## start Dataset excerpt
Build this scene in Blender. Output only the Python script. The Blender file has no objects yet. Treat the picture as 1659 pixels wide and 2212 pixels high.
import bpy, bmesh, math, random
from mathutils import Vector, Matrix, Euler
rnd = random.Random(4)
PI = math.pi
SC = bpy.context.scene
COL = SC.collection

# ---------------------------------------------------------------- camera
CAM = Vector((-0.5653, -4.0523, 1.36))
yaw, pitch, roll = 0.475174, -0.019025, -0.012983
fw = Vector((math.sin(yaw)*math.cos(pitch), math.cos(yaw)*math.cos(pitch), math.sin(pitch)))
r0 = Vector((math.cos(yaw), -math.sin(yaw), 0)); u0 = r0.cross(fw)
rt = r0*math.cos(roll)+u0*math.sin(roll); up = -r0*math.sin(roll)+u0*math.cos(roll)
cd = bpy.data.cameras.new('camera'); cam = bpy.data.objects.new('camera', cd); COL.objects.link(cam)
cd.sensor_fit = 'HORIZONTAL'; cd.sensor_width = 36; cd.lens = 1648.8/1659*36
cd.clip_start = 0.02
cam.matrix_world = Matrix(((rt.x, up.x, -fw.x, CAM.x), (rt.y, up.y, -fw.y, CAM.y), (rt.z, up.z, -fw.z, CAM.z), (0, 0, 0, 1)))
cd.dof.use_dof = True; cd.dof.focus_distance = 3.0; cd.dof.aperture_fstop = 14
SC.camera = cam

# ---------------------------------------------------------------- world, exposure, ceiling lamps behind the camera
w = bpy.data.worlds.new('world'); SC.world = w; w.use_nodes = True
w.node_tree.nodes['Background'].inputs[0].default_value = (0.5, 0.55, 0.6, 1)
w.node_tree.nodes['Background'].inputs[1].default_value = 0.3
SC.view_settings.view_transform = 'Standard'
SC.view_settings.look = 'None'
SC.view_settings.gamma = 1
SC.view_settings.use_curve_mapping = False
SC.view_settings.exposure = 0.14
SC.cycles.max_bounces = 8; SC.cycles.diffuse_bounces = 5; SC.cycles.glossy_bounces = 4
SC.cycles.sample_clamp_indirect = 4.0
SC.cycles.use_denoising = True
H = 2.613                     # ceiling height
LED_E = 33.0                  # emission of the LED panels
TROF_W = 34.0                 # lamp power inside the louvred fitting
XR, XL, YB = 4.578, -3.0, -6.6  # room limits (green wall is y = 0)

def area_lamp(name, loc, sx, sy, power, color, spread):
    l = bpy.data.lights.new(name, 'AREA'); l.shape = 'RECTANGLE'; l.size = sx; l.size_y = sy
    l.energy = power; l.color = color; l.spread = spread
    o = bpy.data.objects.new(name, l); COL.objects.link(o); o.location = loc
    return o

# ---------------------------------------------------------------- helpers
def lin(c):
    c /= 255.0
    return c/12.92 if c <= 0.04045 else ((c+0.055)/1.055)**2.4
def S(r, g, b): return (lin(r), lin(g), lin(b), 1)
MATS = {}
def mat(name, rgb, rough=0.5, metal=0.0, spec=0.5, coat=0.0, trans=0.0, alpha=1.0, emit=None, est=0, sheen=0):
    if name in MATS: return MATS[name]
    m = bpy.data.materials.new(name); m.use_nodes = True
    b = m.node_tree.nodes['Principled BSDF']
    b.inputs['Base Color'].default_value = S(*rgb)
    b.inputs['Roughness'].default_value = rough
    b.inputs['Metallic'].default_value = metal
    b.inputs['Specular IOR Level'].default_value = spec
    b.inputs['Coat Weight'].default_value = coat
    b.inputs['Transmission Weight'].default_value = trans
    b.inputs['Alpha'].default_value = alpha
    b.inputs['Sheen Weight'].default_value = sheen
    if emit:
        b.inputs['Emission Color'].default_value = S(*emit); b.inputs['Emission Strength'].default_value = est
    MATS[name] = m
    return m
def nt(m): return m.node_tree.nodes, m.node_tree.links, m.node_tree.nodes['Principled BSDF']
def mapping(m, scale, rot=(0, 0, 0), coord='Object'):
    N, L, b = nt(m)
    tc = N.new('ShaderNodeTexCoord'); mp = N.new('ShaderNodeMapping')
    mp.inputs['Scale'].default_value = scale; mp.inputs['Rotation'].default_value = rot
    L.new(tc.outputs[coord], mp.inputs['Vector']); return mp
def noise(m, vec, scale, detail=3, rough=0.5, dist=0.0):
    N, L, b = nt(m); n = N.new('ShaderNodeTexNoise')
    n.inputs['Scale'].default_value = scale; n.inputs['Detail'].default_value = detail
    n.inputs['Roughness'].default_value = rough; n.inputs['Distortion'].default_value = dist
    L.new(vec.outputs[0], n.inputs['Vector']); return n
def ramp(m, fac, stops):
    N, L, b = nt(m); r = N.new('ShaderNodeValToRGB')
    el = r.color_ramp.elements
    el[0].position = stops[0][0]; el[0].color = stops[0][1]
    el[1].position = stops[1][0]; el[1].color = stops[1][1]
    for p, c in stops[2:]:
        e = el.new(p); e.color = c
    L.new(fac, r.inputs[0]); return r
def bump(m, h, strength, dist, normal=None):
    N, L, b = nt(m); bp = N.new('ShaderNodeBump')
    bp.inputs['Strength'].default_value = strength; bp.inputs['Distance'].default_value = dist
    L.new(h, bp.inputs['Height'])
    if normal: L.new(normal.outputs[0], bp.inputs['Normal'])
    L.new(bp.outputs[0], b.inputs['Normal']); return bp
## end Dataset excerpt
Quote exactly the opening line of the material above and every line after it, up to and including the line that contains "SC.camera = cam".

Build this scene in Blender. Output only the Python script. The Blender file has no objects yet. Treat the picture as 1659 pixels wide and 2212 pixels high.
import bpy, bmesh, math, random
from mathutils import Vector, Matrix, Euler
rnd = random.Random(4)
PI = math.pi
SC = bpy.context.scene
COL = SC.collection

# ---------------------------------------------------------------- camera
CAM = Vector((-0.5653, -4.0523, 1.36))
yaw, pitch, roll = 0.475174, -0.019025, -0.012983
fw = Vector((math.sin(yaw)*math.cos(pitch), math.cos(yaw)*math.cos(pitch), math.sin(pitch)))
r0 = Vector((math.cos(yaw), -math.sin(yaw), 0)); u0 = r0.cross(fw)
rt = r0*math.cos(roll)+u0*math.sin(roll); up = -r0*math.sin(roll)+u0*math.cos(roll)
cd = bpy.data.cameras.new('camera'); cam = bpy.data.objects.new('camera', cd); COL.objects.link(cam)
cd.sensor_fit = 'HORIZONTAL'; cd.sensor_width = 36; cd.lens = 1648.8/1659*36
cd.clip_start = 0.02
cam.matrix_world = Matrix(((rt.x, up.x, -fw.x, CAM.x), (rt.y, up.y, -fw.y, CAM.y), (rt.z, up.z, -fw.z, CAM.z), (0, 0, 0, 1)))
cd.dof.use_dof = True; cd.dof.focus_distance = 3.0; cd.dof.aperture_fstop = 14
SC.camera = cam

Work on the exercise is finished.